Wrzesniewski and her colleagues, including Jane Dutton at the University of Michigan and Justin Berg at Stanford University, have conducted field experiments in which they invite subjects to craft their own jobs, then compare their experiences with other workers in the same role. According to Wrzesniewski, the research suggests job crafting includes a number of benefits for both the employee and the employer, including increased happiness, better performance, and commitment to the work.

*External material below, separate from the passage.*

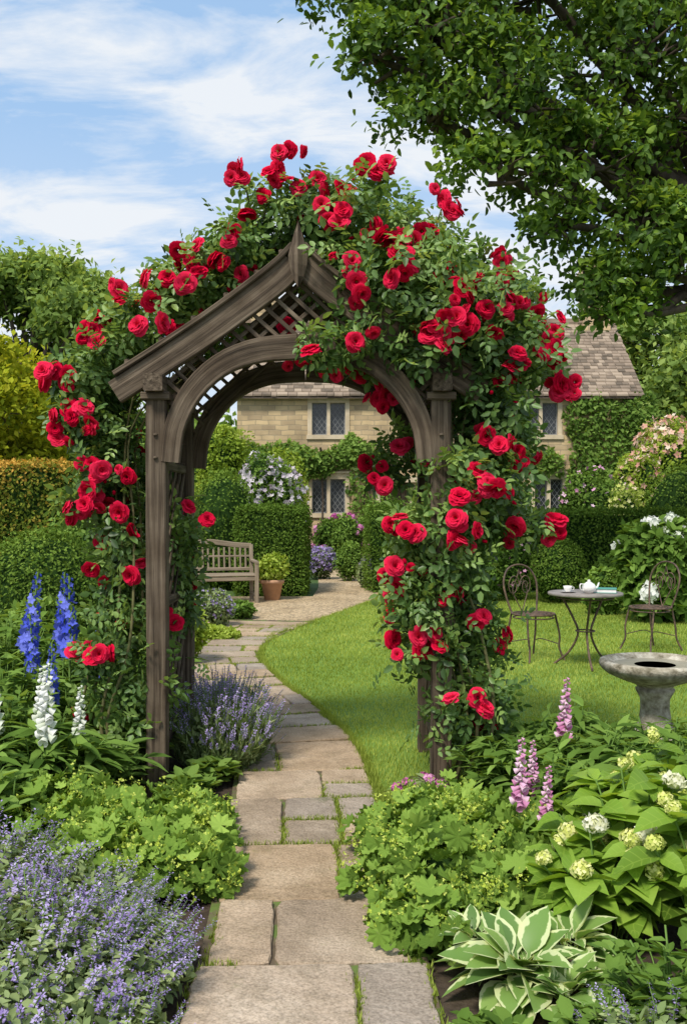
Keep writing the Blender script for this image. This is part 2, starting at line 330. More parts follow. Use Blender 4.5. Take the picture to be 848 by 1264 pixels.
def box(acc,lo,hi,mi=0,ch=.0,v=None):
    x0,y0,z0=lo;x1,y1,z1=hi
    V=[(x0,y0,z0),(x1,y0,z0),(x1,y1,z0),(x0,y1,z0),(x0,y0,z1),(x1,y0,z1),(x1,y1,z1),(x0,y1,z1)]
    acc.add(V,[(0,3,2,1),(4,5,6,7),(0,1,5,4),(1,2,6,5),(2,3,7,6),(3,0,4,7)],mi=mi,g=(rng.uniform() if v is None else v,.5,.5))
def beam(acc,pts,w,h,side=(0,1,0),mi=0,ch=.006):
    P=np.asarray(pts,float); n=len(P); t=unit(np.gradient(P,axis=0)); sd=unit(np.array(side,float)); off=rng.uniform(0,50)
    h=np.broadcast_to(h,(n,)); V=[];G=[]; s=0
    for i in range(n):
        s_=unit(sd-np.dot(sd,t[i])*t[i]); u=np.cross(s_,t[i])
        if i: s+=np.linalg.norm(P[i]-P[i-1])
        a,b=w/2,h[i]/2
        for (p,q) in ((a-ch,b),(a,b-ch),(a,-b+ch),(a-ch,-b),(-a+ch,-b),(-a,-b+ch),(-a,b-ch),(-a+ch,b)):
            V.append(P[i]+s_*p+u*q); G.append((s+off,p+off,q+off*.7))
    f=[(i*8+k,(i+1)*8+k,(i+1)*8+(k+1)%8,i*8+(k+1)%8) for i in range(n-1) for k in range(8)]
    f.append(tuple(range(8))[::-1]); f.append(tuple(range((n-1)*8,n*8)))
    acc.add(V,f,mi=mi); acc.G[-1]=np.array(G,float)
def scatter(acc,T,pos,nrm,size,rnd=.55,up=.35,mi=0,v=None,outd=.3,vary=.3):
    n=len(pos)
    ln=unit(nrm+np.array([0,0,up])+rng.normal(0,rnd,(n,3))); d=rng.normal(size=(n,3))+nrm*outd+np.array([0,0,-.15])
    if v is None: v=rng.uniform(.05,.95,n)
    acc.inst(T,pos,frames(d,ln),size*rng.uniform(1-vary,1+vary,n),v=v,mi=mi)
def blob_pts(B,n,lo=.6,hi=1.05,rough=.14,freq=3.0,zmin=.02):
    B=np.asarray(B,float); w=(B[:,3]*B[:,4]+B[:,4]*B[:,5]+B[:,3]*B[:,5]); idx=rng.choice(len(B),int(n*1.6),p=w/w.sum())
    d=unit(rng.normal(size=(len(idx),3))); r=rng.uniform(lo**2,hi**2,len(idx))**.5
    b=B[idx]; p=b[:,:3]+d*b[:,3:]*(r*(1+rough*sn(d*freq+b[:,:3]*3)))[:,None]
    keep=p[:,2]>zmin
    for k in range(len(B)):
        q=np.linalg.norm((p-B[k,:3])/B[k,3:],axis=1); keep&=~((q<.68)&(idx!=k))
    p,d,b=p[keep],unit(d/b[:,3:])[keep],b
    return p[:n],d[:n]
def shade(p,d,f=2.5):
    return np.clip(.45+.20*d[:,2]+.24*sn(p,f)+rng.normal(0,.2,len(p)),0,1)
def bush(name,B,n,size,mat,T=T_quad,core=.74,fl=None,fT=None,fn=0,fs=.05,lo=.75,up=.35,rough=.14):
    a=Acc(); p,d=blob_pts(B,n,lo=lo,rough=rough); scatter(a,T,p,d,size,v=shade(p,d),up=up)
    for b in B: 
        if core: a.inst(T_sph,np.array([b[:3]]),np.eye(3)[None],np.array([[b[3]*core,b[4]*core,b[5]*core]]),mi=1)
    mats=[mat,M['core']]
    if fl is not None:
        p,d=blob_pts(B,fn,lo=.98,hi=1.08); k=d[:,2]>-.3; p,d=p[k],d[k]
        kk=sn(p,2.2,3.)>-.35; p,d=p[kk],d[kk]
        a.inst(fT or T_fl,p,frames(rng.normal(size=p.shape),d+rng.normal(0,.3,p.shape)),fs*rng.uniform(.7,1.3,len(p)),v=rng.uniform(0,1,len(p)),mi=2); mats.append(fl)
    return make(name,a,mats)
def hedge(name,lo,hi,n,size,mat,r=.12,topv=0.0):
    lo=np.array(lo,float);hi=np.array(hi,float); a=Acc(); L=hi-lo
    areas=np.array([L[1]*L[2]*.6,L[1]*L[2]*.6,L[0]*L[2]*1.3,L[0]*L[2]*.25,L[0]*L[1]]); face=rng.choice(5,n,p=areas/areas.sum())
    q=lo+rng.uniform(size=(n,3))*L
    for i,(ax,val) in enumerate(((0,lo[0]),(0,hi[0]),(1,lo[1]),(1,hi[1]),(2,hi[2]))): q[face==i,ax]=val
    inn=np.clip(q,[lo[0]+r,lo[1]+r,-9],hi-r); nn=unit(q-inn); p=inn+nn*(r+ .05*sn(q,1.7)[:,None]+rng.uniform(-.06,.03,n)[:,None]); 
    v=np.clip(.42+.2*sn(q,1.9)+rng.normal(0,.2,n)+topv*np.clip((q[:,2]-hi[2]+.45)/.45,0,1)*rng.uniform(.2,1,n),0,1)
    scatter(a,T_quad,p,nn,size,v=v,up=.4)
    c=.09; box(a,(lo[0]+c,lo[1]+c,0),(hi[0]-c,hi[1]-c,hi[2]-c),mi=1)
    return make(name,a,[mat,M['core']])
def clump(acc,x,y,r,h,ns,nl,T,size,mi=0,smi=1,up=.5,tip=None,v0=.5,sr=.004,t0=.15):
    ang=rng.uniform(0,2*math.pi,ns); rr=np.sqrt(rng.uniform(0,1,ns)); hh=h*rng.uniform(.75,1.08,ns)*(1-.28*rr**2)
    dx=np.stack([np.cos(ang),np.sin(ang)],1)*rr[:,None]
    base=np.stack([x+dx[:,0]*r*.35,y+dx[:,1]*r*.35,np.zeros(ns)],1); tp=np.stack([x+dx[:,0]*r,y+dx[:,1]*r,hh],1); mid=np.stack([x+dx[:,0]*r*.5,y+dx[:,1]*r*.5,hh*.6],1)
    bez=lambda t:((1-t)**2)*base[:,None]+2*t*(1-t)*mid[:,None]+t*t*tp[:,None]
    t=rng.uniform(t0,1,(ns,nl))[...,None]; P=bez(t).reshape(-1,3)
    a=rng.uniform(0,2*math.pi,len(P)); d=np.stack([np.cos(a),np.sin(a),rng.uniform(-.1,up+.3,len(P))],1)+np.repeat(np.c_[dx,np.zeros(ns)],nl,0)*.5
    acc.inst(T,P,frames(d,np.array([0,0,1.])+rng.normal(0,.25,P.shape)),size*rng.uniform(.65,1.25,len(P)),v=np.clip(v0+.35*(P[:,2]/h-.6)+rng.normal(0,.18,len(P)),0,1),mi=mi)
    if sr:
        tt=np.linspace(0,1,5)[None,:,None]; C=bez(tt)
        for k in range(ns): tube(acc,C[k],sr,3,mi=smi,cap=False)
    return tp,unit(tp-mid)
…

Wrzesniewski has outlined a few ways employers can encourage job crafting in the workplace. They can use performance reviews as a chance to allow employees to make changes to the job, for example. “However, the most important step is just getting comfortable with the idea that it’s okay,” Wrzesniewski said. “Some managers feel uneasy because they’re giving up control. The fact of the matter is, the horse has already left barn. Employees are doing this anyway: deviating from the job description to find meaning in the work.” Employers also worry that giving their workers more control over their jobs will lead those workers to evade their responsibilities entirely. “When we studied this, that wasn’t at all what we found,” Wrzesniewski said.
But there are solutions for workers, too. “I would think you have to be curious about what your organization needs,” said Dara Blaine, a career counselor and coach in Los Angeles. “You have to have some sense of commitment and initiative to your job. You would need a really good understanding of your organization’s mission to be able to then align that with your personal mission.”